Every Dog Has His Day | |
Type: | studio |
Artist: | Let's Active |
Cover: | Every Dog Has His Day.jpg |
Released: | 1988 |
Label: | I.R.S.[1] |
Producer: | John Leckie, Mitch Easter |
Prev Title: | Big Plans for Everybody |
Prev Year: | 1986 |
Every Dog Has His Day is an album by the American band Let's Active, released in 1988.[2] [3] It was the band's final album.[4]
The title track peaked at No. 17 on Billboards Modern Rock Tracks chart.[5] The band promoted the album by touring with Velvet Elvis.[6]
Recorded in Wales, the album was produced by John Leckie and frontman Mitch Easter.[7] It was mixed at Abbey Road Studios.[8] Determined that the album be more of a band effort, Let's Active also worked to create a heavier sound.[9] New member John Heames played bass on Every Dog Has His Day.[10]
Trouser Press wrote that "the best songs ... are classic Easter: unsettled emotional lyrics and eccentric pop melodies that have him straining on vocal tiptoes to reach the hard bits."[11] The Chicago Reader called the album "lush and bountiful and weird: a gorgeous song like 'Horizon' ... has a twangy feedback that turbocharges the backing track."[12]

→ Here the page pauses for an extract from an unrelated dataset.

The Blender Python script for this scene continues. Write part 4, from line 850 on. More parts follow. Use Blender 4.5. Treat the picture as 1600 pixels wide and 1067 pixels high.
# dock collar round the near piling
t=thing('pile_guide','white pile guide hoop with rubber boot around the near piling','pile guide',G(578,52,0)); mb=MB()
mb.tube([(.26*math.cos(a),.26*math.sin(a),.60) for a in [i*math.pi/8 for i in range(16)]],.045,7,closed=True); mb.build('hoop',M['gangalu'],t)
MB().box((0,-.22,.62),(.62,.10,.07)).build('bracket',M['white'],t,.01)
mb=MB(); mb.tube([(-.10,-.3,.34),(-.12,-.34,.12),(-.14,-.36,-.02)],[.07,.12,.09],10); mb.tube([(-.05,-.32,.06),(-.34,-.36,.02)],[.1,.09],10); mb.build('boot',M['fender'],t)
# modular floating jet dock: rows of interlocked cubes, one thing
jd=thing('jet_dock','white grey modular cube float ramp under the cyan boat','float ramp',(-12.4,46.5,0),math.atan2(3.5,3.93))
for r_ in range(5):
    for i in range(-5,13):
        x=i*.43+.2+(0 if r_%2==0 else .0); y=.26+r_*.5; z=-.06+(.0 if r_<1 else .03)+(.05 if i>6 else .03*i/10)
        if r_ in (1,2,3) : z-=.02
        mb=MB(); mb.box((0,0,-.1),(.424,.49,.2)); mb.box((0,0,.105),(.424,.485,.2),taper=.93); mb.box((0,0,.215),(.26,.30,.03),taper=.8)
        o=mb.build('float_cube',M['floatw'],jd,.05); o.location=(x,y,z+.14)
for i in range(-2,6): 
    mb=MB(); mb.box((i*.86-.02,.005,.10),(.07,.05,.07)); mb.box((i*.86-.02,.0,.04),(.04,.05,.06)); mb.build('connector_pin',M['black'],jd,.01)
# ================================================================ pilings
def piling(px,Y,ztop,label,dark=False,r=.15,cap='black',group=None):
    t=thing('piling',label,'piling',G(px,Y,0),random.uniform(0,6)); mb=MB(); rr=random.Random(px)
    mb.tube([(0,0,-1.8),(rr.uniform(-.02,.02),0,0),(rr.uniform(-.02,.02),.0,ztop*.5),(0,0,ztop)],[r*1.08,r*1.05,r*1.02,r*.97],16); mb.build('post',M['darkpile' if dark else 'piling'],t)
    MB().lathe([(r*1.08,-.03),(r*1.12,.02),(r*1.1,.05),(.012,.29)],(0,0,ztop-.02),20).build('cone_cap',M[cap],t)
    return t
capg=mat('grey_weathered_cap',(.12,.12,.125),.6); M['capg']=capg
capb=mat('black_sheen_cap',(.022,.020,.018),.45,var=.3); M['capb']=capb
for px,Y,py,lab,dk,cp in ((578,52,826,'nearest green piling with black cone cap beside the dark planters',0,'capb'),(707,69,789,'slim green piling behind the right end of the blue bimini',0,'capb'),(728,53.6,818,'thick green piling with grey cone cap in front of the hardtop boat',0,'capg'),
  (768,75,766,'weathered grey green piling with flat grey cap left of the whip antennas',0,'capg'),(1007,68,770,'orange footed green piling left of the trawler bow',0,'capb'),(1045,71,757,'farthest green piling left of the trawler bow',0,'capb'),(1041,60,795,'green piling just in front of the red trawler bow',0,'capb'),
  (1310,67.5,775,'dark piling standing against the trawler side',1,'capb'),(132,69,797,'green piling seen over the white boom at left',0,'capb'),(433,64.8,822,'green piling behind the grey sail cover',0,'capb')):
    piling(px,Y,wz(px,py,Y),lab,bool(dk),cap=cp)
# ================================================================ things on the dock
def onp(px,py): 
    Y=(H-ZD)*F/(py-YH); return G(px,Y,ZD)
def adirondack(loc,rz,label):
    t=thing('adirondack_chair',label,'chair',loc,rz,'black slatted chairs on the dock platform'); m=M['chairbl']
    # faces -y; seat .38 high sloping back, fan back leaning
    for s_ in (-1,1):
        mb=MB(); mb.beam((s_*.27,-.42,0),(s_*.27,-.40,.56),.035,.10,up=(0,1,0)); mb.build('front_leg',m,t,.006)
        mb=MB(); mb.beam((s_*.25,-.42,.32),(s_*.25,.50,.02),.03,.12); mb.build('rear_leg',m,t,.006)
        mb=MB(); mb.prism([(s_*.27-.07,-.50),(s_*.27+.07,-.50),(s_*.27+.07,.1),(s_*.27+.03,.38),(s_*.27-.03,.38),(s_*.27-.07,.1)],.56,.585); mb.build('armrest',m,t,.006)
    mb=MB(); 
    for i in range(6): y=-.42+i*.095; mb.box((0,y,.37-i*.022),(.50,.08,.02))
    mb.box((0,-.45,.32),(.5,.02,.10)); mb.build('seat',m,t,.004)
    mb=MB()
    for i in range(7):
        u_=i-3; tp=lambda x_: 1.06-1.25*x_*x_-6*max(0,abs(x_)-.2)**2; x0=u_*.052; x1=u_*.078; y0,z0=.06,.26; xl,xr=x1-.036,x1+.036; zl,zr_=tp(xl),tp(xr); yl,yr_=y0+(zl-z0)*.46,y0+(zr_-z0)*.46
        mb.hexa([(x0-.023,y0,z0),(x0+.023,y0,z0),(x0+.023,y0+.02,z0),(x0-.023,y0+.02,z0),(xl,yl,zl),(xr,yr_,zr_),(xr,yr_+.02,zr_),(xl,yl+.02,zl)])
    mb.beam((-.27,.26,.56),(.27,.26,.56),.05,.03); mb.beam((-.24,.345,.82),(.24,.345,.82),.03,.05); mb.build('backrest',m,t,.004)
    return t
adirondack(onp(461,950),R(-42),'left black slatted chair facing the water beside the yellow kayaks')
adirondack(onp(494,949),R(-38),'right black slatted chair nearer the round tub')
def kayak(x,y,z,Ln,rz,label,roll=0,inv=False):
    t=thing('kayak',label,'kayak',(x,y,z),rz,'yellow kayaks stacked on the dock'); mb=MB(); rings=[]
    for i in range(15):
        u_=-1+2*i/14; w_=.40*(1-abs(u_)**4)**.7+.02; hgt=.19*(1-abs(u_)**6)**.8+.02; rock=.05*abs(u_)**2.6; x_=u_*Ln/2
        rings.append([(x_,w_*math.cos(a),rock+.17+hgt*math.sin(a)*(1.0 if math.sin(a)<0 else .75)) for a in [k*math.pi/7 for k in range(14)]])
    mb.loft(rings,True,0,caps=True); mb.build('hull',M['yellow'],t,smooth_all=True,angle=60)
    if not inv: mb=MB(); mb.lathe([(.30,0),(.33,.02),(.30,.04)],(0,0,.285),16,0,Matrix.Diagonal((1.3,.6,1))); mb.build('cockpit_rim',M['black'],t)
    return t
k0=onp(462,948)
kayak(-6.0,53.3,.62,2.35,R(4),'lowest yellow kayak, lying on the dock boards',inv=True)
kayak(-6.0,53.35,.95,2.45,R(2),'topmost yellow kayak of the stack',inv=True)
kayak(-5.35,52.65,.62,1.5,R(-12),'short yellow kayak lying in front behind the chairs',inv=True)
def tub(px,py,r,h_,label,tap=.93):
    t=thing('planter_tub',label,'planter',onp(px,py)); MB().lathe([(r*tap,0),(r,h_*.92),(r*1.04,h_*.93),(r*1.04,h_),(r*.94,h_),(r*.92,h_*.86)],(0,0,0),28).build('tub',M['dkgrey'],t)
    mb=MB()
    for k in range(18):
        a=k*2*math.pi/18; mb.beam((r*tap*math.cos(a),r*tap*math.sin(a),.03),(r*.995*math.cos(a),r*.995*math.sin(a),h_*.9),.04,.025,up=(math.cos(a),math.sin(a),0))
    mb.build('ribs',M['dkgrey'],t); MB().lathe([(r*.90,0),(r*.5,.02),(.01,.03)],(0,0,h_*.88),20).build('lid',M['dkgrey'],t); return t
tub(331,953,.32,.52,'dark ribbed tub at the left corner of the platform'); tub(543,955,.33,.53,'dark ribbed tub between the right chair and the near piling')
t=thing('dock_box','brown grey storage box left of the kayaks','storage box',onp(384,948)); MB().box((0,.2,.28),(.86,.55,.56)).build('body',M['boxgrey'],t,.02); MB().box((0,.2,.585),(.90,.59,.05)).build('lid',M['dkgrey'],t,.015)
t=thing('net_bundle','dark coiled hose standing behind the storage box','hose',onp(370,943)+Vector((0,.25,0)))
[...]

The Globe and Mail determined that "Easter's heavily layered approach to his sixties psychedelia, punk and pop roots [allow] the band to put all sorts of new twists on old sounds."[13] The Orlando Sentinel stated that "two things dominate from beginning to end—jangling rock 'n' roll guitar and sharp, witty writing." The Omaha World-Herald opined that "Easter's trademark, nasal singing occasionally can be irritating, but that is easily overshadowed by the band's high-energy guitars."[14]
AllMusic wrote that the album "features an overall heavier vibe, with the band rocking like never before, emphasizing a love of hard rock only briefly hinted at on earlier albums, and it's all done very well." The Rolling Stone Album Guide concluded that "muscular drumming and raucous powerchords now augment the jangly guitar of yore."